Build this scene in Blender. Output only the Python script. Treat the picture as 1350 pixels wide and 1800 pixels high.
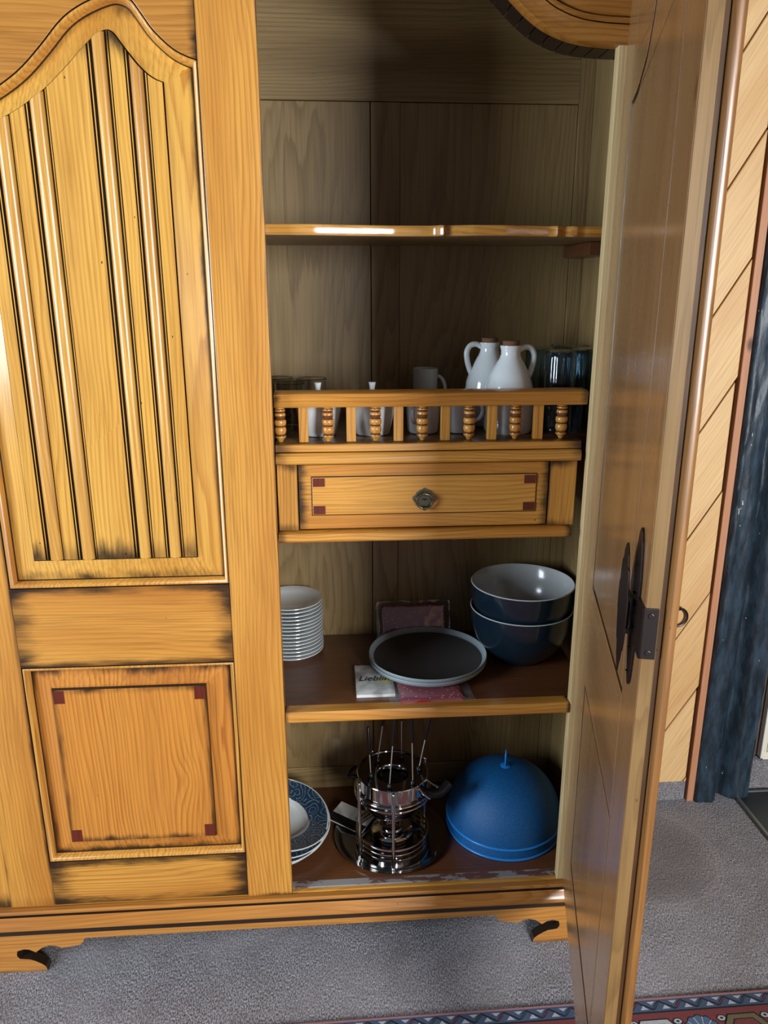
import bpy, bmesh, math, random
from math import sin, cos, pi, radians, sqrt, atan2
from mathutils import Vector, Matrix, noise as mnoise

for o in list(bpy.data.objects):
    bpy.data.objects.remove(o, do_unlink=True)
SC = bpy.context.scene
COL = SC.collection
random.seed(7)

# ------------------------------------------------------------------ camera, world, lights, exposure
def look(o, p, y, r):
    p, y, r = radians(p), radians(y), radians(r)
    F = Vector((sin(y) * cos(p), cos(y) * cos(p), -sin(p)))
    R = Vector((cos(y), -sin(y), 0)); U = R.cross(F)
    R2 = cos(r) * R + sin(r) * U; U2 = -sin(r) * R + cos(r) * U
    m = Matrix((R2, U2, -F)).transposed()
    o.rotation_euler = m.to_euler()
cam = bpy.data.cameras.new('camera')
camo = bpy.data.objects.new('camera', cam); COL.objects.link(camo)
camo.location = (0, -1.5, 1.555)
look(camo, 16.233, 3.919, -0.05)
cam.sensor_fit = 'VERTICAL'; cam.sensor_height = 36.0
cam.lens = 1352.0 / 1800.0 * 36.0
cam.clip_start = 0.02
SC.camera = camo

W = bpy.data.worlds.new('world'); SC.world = W; W.use_nodes = True
W.node_tree.nodes['Background'].inputs[0].default_value = (0.62, 0.72, 0.86, 1)
W.node_tree.nodes['Background'].inputs[1].default_value = 0.09

def area(name, loc, target, sx, sy, power, col):
    l = bpy.data.lights.new(name, 'AREA'); l.shape = 'RECTANGLE'; l.size = sx; l.size_y = sy
    l.energy = power; l.color = col
    o = bpy.data.objects.new(name, l); COL.objects.link(o); o.location = loc
    d = Vector(target) - Vector(loc)
    o.rotation_euler = d.to_track_quat('-Z', 'Y').to_euler()
    return o
area('window_light', (1.50, -3.3, 1.65), (0.0, 0, 1.1), 0.75, 1.3, 132, (0.94, 0.97, 1.0))
area('window_light', (-2.8, -1.6, 1.6), (0.2, -0.1, 1.0), 1.0, 1.4, 92, (0.76, 0.88, 1.0))
SC.view_settings.view_transform = 'Standard'; SC.view_settings.look = 'None'
SC.view_settings.gamma = 1.0; SC.view_settings.exposure = 0.25
SC.view_settings.use_curve_mapping = False

# ------------------------------------------------------------------ materials
def lin(c):
    return tuple(((v / 255) / 12.92 if v / 255 <= 0.04045 else ((v / 255 + 0.055) / 1.055) ** 2.4) for v in c) + (1,)

class NT:
    def __init__(s, name):
        s.m = bpy.data.materials.new(name); s.m.use_nodes = True
        s.t = s.m.node_tree; s.p = s.t.nodes['Principled BSDF']
    def n(s, typ, ins=None, **props):
        nd = s.t.nodes.new(typ)
        for k, v in props.items(): setattr(nd, k, v)
        for k, v in (ins or {}).items(): s.set(nd.inputs[k], v)
        return nd
    def set(s, sock, v):
        if isinstance(v, bpy.types.NodeSocket): s.t.links.new(v, sock)
        else: sock.default_value = v
    def math(s, op, a, b=0.0, c=0.0):
        nd = s.t.nodes.new('ShaderNodeMath'); nd.operation = op
        s.set(nd.inputs[0], a); s.set(nd.inputs[1], b); s.set(nd.inputs[2], c)
        return nd.outputs[0]
    def vmath(s, op, a, b=(0, 0, 0)):
        nd = s.t.nodes.new('ShaderNodeVectorMath'); nd.operation = op
        s.set(nd.inputs[0], a); s.set(nd.inputs[1], b)
        return nd.outputs[0]
    def mix(s, f, a, b):
        nd = s.t.nodes.new('ShaderNodeMix'); nd.data_type = 'RGBA'
        s.set(nd.inputs[0], f); s.set(nd.inputs[6], a); s.set(nd.inputs[7], b)
        return nd.outputs[2]
    def ramp(s, f, stops):
        nd = s.t.nodes.new('ShaderNodeValToRGB'); cr = nd.color_ramp
        while len(cr.elements) < len(stops): cr.elements.new(0.5)
        for e, (p, c) in zip(cr.elements, stops):
            e.position = p; e.color = c if len(c) == 4 else tuple(c) + (1,)
        s.set(nd.inputs[0], f); return nd.outputs[0]
    def noise(s, vec, scale, detail=2.0, rough=0.5):
        return s.n('ShaderNodeTexNoise', {'Vector': vec, 'Scale': scale, 'Detail': detail, 'Roughness': rough}).outputs[0]
    def step(s, v, a, b):
        nd = s.n('ShaderNodeMapRange', {'Value': v, 'From Min': a, 'From Max': b}, interpolation_type='SMOOTHSTEP')
        return nd.outputs[0]
    def bump(s, h, strength=0.2, dist=0.001):
        b = s.n('ShaderNodeBump', {'Height': h, 'Strength': strength, 'Distance': dist})
        s.set(s.p.inputs['Normal'], b.outputs[0])
    def P(s, **k):
        for kk, v in k.items(): s.set(s.p.inputs[kk.replace('_', ' ')], v)
        return s

def plain(name, rgb, rough=0.5, metal=0.0, **k):
    t = NT(name); t.P(Base_Color=lin(rgb), Roughness=rough, Metallic=metal, **k); return t.m

def wood(name, base, dark, deep, axis='z', freq=150, rough=0.33, coat=0.35, ringamt=0.75, fleck=1.0, knots=1.0, spread=0.28):
    """Pine: growth rings cut by the board, fibres, knots, tiny dark flecks, and antiquing stain at the board's ends (object property endw)."""
    t = NT(name)
    tc = t.n('ShaderNodeTexCoord'); oi = t.n('ShaderNodeObjectInfo')
    p = tc.outputs['Object']
    sep = t.n('ShaderNodeSeparateXYZ', {0: p})
    if axis == 'x':
        p = t.n('ShaderNodeCombineXYZ', {0: sep.outputs[2], 1: sep.outputs[1], 2: sep.outputs[0]}).outputs[0]
    elif axis == 'y':
        p = t.n('ShaderNodeCombineXYZ', {0: sep.outputs[0], 1: sep.outputs[2], 2: sep.outputs[1]}).outputs[0]
    wn = t.n('ShaderNodeTexWhiteNoise', {'W': t.math('MULTIPLY', oi.outputs['Random'], 91.7)}, noise_dimensions='1D')
    off = t.vmath('MULTIPLY', t.vmath('SUBTRACT', wn.outputs['Color'], (0.5, 0.5, 0.5)), (spread * 2, 0.05, 9.0))
    p = t.vmath('ADD', p, off)
    lo = t.vmath('MULTIPLY', p, (2.2, 2.2, 0.75))
    w1 = t.math('SUBTRACT', t.noise(lo, 1.6, 2.0), 0.5)
    w2 = t.math('SUBTRACT', t.noise(t.vmath('ADD', lo, (5.3, 1.7, 2.9)), 1.1, 1.0), 0.5)
    # knots
    kp = t.vmath('MULTIPLY', p, (5.0, 2.0, 2.6))
    vo = t.n('ShaderNodeTexVoronoi', {'Vector': kp, 'Scale': 1.0, 'Randomness': 1.0})
    kd = vo.outputs['Distance']
    ksel = t.n('ShaderNodeSeparateXYZ', {0: vo.outputs['Color']})
    pick = t.math('GREATER_THAN', ksel.outputs[0], 0.5)
    kwarp = t.math('MULTIPLY', t.math('MULTIPLY', pick, t.math('EXPONENT', t.math('MULTIPLY', kd, -9.0))), 0.035 * knots)
    sp = t.n('ShaderNodeSeparateXYZ', {0: p})
    X = t.math('MULTIPLY_ADD', w1, 0.10, sp.outputs[0])
    D = t.math('ADD', t.math('MULTIPLY_ADD', w2, 0.16, sp.outputs[1]), 0.035)
    r = t.math('SQRT', t.math('ADD', t.math('MULTIPLY', X, X), t.math('MULTIPLY', D, D)))
    r = t.math('ADD', r, kwarp)
    r = t.math('ADD', r, t.math('MULTIPLY', t.noise(t.vmath('MULTIPLY', p, (16, 16, 0.5)), 1.0, 3.0), 0.042))
    jit = t.noise(t.vmath('MULTIPLY', p, (60, 60, 1.5)), 1.0, 2.0)
    ring = t.math('FRACT', t.math('ADD', t.math('MULTIPLY', r, float(freq)), t.math('MULTIPLY', jit, 0.5)))
    rt = t.ramp(ring, [(0.0, (0, 0, 0)), (0.45, (0.12,) * 3), (0.80, (0.85,) * 3), (0.90, (1, 1, 1)), (1.0, (0, 0, 0))])
    amp = t.step(t.noise(t.vmath('MULTIPLY', p, (9, 9, 1.2)), 1.0, 2.0), 0.25, 0.75)
    ringf = t.math('MULTIPLY', rt, t.math('MULTIPLY_ADD', amp, ringamt * 0.6, ringamt * 0.4))
    fib = t.noise(t.vmath('MULTIPLY', p, (260, 260, 7)), 1.0, 3.0)
    tone = t.noise(t.vmath('MULTIPLY', p, (7, 7, 0.9)), 1.0, 3.0)
    c = t.mix(ringf, lin(base), lin(dark))
    c = t.mix(t.math('MULTIPLY', t.step(tone, 0.42, 0.72), 0.75), c, lin(dark))
    smear = t.noise(t.vmath('MULTIPLY', p, (26, 26, 2.6)), 1.0, 4.0, 0.6)
    c = t.mix(t.math('MULTIPLY', t.step(smear, 0.60, 0.80), 0.42), c, lin(deep))
    rnd = t.math('MULTIPLY', oi.outputs['Random'], 0.22)
    c = t.mix(rnd, c, lin(dark))
    c = t.mix(t.math('MULTIPLY', t.step(fib, 0.42, 0.75), 0.30), c, lin(deep))
    kn = t.math('MULTIPLY', t.math('MULTIPLY', pick, t.math('SUBTRACT', 1.0, t.step(kd, 0.03, 0.075))), 0.85 * min(knots, 1))
    c = t.mix(kn, c, lin((62, 32, 16)))
    fv = t.n('ShaderNodeTexVoronoi', {'Vector': t.vmath('MULTIPLY', p, (1.0, 1.0, 0.6)), 'Scale': 38.0})
    fs = t.n('ShaderNodeSeparateXYZ', {0: fv.outputs['Color']})
    fm = t.math('MULTIPLY', t.math('GREATER_THAN', fs.outputs[1], 0.5), t.math('LESS_THAN', fv.outputs['Distance'], t.math('MULTIPLY', fs.outputs[2], 0.075)))
    c = t.mix(t.math('MULTIPLY', fm, 0.8 * fleck), c, lin((30, 18, 12)))
    # antiquing stain rubbed into the ends / long edges
    def edge(ax, prop):
        at = t.n('ShaderNodeAttribute', attribute_name=prop, attribute_type='OBJECT').outputs['Fac']
        gs = t.n('ShaderNodeSeparateXYZ', {0: tc.outputs['Generated']}).outputs[ax]
        d = t.math('MINIMUM', gs, t.math('SUBTRACT', 1.0, gs))
        streak = t.noise(t.vmath('MULTIPLY', p, (48, 48, 9)), 1.0, 4.0, 0.65)
        patch = t.step(t.noise(t.vmath('MULTIPLY', p, (14, 14, 5)), 1.0, 2.0), 0.30, 0.62)
        wd = t.math('MULTIPLY', at, t.math('MULTIPLY_ADD', streak, 2.2, 0.15))
        e = t.math('DIVIDE', t.math('SUBTRACT', wd, d), t.math('ADD', at, 0.0001))
        soft = t.math('MULTIPLY', t.step(e, -0.15, 1.2), t.math('MULTIPLY_ADD', patch, 0.75, 0.25))
        return t.math('MULTIPLY', soft, t.math('GREATER_THAN', at, 0.0005))
    ga, gc = {'z': (2, 0), 'x': (0, 2), 'y': (1, 0)}[axis]
    c = t.mix(t.math('MULTIPLY', edge(ga, 'endw'), 0.95), c, lin((38, 25, 16)))
    c = t.mix(t.math('MULTIPLY', edge(gc, 'sidew'), 0.92), c, lin((38, 25, 16)))
    rg = t.math('MULTIPLY_ADD', t.noise(t.vmath('MULTIPLY', p, (30, 30, 4)), 1.0, 2.0), 0.16, rough - 0.08)
    t.P(Base_Color=c, Roughness=rg, Coat_Weight=coat, Coat_Roughness=0.16)
    t.bump(t.math('ADD', t.math('MULTIPLY', fib, 0.6), t.math('ADD', t.math('MULTIPLY', rt, -0.25), t.math('MULTIPLY', fm, -1.2 * fleck))), 0.22, 0.0007)
    return t.m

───

### AIM OF THE EXERCISE
From the first line above to the line containing "random.seed(7)", repeat each line exactly. Pictures stay out.

### ANSWER TO THIS TASK
Build this scene in Blender. Output only the Python script. Treat the picture as 1350 pixels wide and 1800 pixels high.
import bpy, bmesh, math, random
from math import sin, cos, pi, radians, sqrt, atan2
from mathutils import Vector, Matrix, noise as mnoise

for o in list(bpy.data.objects):
    bpy.data.objects.remove(o, do_unlink=True)
SC = bpy.context.scene
COL = SC.collection
random.seed(7)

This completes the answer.